Article 8 - Collection charges

8.1 If the counterparty fails to fulfil one or more of its obligations, then all reasonable costs for obtaining extrajudicial settlement shall be charged to the counterparty. In any event, the counterparty must pay:
on the first € 3,000. - 15%
on the excess up to € 6,000 - 10%
on the excess up to € 15,000 - 8%
on the excess up to € 60,000 - 5%
on the excess, 3%

Article 9 – Termination of the agreement
9.1 The claims by Poly towards the counterparty are immediately payable in the following cases:

- if, after concluding the agreement, Poly
is informed of well-founded circumstances that lead Poly to fear that counterparty will not fulfil its obligations;

- if Poly, when concluding the agreement, has requested the counterparty to provide security for the fulfilment of these obligations, and this security has not yet been paid or is inadequate.
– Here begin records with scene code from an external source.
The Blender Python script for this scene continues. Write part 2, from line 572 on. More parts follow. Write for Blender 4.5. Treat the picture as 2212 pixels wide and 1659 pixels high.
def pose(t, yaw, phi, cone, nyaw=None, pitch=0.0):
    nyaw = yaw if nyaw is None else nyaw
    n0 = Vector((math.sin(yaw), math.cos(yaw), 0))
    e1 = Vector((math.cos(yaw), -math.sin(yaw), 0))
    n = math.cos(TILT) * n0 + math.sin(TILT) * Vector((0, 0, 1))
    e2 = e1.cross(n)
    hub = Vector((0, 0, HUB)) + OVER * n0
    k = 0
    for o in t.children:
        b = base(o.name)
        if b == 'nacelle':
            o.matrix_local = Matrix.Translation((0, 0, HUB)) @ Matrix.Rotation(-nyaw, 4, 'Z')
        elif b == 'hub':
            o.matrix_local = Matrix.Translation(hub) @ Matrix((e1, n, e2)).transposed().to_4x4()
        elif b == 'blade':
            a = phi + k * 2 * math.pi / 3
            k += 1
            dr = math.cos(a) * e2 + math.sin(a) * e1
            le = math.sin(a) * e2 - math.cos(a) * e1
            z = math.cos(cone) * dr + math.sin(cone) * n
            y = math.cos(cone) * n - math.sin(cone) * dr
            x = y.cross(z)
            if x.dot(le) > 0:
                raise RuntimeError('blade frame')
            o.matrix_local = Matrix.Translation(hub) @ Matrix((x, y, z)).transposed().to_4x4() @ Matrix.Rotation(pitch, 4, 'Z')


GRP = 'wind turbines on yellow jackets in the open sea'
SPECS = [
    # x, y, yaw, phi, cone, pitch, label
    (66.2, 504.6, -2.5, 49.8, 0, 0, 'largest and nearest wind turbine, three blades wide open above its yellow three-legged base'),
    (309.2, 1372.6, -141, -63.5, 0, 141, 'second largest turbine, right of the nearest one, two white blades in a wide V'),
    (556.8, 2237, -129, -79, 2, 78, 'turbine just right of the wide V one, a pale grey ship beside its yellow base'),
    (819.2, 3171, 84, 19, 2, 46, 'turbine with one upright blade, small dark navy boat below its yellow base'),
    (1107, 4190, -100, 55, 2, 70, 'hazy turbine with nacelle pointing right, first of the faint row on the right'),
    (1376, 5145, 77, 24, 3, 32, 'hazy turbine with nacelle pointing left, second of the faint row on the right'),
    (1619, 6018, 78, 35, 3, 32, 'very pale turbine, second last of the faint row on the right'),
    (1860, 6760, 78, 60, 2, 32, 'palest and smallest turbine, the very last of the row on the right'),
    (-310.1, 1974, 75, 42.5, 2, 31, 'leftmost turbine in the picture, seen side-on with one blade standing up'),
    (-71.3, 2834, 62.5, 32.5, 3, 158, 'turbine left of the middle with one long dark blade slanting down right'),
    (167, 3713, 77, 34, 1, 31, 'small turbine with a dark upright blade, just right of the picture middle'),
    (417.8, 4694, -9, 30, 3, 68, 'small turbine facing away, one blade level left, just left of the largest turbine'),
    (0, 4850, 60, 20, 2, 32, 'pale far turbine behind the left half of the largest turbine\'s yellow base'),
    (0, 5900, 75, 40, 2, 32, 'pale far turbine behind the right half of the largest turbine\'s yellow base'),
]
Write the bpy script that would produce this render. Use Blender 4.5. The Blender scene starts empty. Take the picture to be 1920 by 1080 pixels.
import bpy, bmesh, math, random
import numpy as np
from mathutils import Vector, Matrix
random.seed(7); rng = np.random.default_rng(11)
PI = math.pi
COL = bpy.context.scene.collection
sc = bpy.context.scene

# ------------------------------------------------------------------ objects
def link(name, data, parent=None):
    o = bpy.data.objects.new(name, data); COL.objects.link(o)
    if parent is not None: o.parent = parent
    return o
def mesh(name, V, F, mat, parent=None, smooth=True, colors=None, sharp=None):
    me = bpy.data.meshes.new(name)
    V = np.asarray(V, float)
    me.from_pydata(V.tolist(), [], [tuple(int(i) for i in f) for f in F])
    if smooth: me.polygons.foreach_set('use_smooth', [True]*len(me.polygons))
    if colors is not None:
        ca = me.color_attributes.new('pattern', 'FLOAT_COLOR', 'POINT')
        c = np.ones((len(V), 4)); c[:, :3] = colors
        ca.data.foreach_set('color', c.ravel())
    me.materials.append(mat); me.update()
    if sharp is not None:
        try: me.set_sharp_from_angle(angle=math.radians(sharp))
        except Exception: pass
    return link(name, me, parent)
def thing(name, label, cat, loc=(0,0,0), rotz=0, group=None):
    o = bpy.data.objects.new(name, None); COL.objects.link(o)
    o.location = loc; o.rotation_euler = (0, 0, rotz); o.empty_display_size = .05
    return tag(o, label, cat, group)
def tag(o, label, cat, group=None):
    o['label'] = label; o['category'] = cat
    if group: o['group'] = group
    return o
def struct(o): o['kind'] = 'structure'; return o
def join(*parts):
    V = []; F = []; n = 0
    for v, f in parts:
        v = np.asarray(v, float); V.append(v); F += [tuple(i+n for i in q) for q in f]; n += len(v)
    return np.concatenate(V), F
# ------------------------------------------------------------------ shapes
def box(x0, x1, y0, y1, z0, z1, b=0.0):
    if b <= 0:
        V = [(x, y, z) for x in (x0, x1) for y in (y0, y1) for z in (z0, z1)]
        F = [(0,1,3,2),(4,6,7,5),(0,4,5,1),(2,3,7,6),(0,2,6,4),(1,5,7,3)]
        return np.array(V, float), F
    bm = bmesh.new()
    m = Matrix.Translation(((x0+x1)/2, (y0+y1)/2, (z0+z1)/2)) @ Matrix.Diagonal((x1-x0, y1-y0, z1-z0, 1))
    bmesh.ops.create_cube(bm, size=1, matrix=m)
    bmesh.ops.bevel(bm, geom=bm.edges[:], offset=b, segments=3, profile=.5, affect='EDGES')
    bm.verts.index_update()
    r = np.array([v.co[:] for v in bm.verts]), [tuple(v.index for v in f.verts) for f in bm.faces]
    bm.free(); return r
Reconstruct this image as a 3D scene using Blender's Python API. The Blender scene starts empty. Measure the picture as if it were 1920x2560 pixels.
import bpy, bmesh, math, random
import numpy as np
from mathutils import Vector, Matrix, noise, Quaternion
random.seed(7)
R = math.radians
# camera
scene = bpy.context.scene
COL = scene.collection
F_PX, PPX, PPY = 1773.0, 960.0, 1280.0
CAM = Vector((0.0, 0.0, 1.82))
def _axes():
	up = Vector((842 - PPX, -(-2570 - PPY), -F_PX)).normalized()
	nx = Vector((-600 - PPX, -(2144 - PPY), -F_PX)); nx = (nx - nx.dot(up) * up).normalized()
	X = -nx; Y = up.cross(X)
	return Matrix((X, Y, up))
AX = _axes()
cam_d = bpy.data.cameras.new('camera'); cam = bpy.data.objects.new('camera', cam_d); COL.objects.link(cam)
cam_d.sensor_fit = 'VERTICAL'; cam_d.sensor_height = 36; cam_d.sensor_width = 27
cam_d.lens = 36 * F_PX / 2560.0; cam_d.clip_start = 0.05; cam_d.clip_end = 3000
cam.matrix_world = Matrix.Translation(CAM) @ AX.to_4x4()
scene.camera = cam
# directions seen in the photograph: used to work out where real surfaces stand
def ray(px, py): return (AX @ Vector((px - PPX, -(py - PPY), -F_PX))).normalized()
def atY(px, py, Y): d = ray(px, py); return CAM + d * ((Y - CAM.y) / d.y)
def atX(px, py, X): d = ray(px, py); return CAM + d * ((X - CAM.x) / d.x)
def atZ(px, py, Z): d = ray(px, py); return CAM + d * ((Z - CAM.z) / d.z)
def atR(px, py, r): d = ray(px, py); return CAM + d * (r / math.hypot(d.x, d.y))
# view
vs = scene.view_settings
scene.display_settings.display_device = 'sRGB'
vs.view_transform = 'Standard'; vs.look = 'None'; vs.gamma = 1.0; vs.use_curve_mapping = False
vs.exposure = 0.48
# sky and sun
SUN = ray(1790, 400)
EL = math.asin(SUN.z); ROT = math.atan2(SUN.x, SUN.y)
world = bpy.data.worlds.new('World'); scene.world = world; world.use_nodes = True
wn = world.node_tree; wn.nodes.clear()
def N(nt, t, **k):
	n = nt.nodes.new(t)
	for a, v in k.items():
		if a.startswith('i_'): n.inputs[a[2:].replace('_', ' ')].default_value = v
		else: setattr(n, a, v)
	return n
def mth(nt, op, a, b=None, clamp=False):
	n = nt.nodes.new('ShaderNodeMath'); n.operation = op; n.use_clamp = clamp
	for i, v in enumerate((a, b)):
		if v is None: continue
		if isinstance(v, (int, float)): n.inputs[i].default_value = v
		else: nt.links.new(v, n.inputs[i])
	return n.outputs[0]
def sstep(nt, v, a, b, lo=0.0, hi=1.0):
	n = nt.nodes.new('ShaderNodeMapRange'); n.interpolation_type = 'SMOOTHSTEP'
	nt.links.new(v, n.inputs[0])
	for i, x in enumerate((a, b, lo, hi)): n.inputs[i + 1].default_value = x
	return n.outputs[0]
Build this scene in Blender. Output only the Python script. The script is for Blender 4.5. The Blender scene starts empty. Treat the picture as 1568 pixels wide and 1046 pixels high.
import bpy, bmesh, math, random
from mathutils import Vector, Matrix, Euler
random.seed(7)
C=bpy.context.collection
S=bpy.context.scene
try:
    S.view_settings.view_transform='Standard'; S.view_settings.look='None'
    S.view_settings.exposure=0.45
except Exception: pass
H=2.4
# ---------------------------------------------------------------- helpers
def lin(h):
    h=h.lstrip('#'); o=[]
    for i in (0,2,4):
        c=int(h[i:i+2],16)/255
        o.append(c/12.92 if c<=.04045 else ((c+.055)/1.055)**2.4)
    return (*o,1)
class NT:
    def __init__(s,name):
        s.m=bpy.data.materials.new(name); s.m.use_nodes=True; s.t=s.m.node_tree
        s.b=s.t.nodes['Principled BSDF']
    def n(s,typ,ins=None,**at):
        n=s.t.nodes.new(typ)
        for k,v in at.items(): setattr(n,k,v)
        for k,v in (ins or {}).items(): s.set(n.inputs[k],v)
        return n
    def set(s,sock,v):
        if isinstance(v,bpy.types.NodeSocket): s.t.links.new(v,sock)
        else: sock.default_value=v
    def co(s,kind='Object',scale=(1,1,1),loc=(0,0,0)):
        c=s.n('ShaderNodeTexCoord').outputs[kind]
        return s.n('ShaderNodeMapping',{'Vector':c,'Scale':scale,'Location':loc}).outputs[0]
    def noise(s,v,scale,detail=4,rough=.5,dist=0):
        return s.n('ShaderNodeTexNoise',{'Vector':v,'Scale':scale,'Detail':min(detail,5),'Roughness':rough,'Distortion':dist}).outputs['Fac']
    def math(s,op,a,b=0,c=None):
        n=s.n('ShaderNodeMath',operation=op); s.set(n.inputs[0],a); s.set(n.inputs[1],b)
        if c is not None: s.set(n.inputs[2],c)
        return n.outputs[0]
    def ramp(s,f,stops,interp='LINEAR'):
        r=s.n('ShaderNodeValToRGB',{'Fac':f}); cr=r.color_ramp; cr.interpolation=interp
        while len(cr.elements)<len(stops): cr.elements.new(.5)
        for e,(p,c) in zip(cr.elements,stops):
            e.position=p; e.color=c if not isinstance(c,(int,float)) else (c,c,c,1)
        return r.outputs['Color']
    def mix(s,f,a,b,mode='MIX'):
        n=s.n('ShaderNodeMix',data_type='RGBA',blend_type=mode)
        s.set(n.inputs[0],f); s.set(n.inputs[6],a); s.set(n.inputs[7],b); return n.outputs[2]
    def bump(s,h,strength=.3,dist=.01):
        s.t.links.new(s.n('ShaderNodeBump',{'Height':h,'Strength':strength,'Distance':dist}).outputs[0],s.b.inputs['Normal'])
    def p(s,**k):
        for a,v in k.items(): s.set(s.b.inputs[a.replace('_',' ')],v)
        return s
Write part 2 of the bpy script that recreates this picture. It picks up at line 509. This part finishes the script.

In the aforementioned cases, Poly is entitled to suspend the continued performance of the agreement, or to annul the agreement, without this in any way prejudicing the right of Poly to claim compensation.

Article 10 – Liability
10.1 Poly is only liable towards the counterparty up to the amount that is eligible for payment in the aforementioned cases via the third party insurance.

Article 11 - Settlement of disputes
11.1 By way of derogation from the legal requirements for the civil courts, every dispute between the counterparty and Poly shall, in the event of the court having jurisdiction, be settled by the Law Courts in Zwolle. However, Poly is also entitled to take legal proceedings against the counterparty in a competent court of law in accordance with the law or the applicable international treaty.

Article 12 - Applicable law
12.1 Every agreement between Poly and the counterparty shall be governed by Dutch law.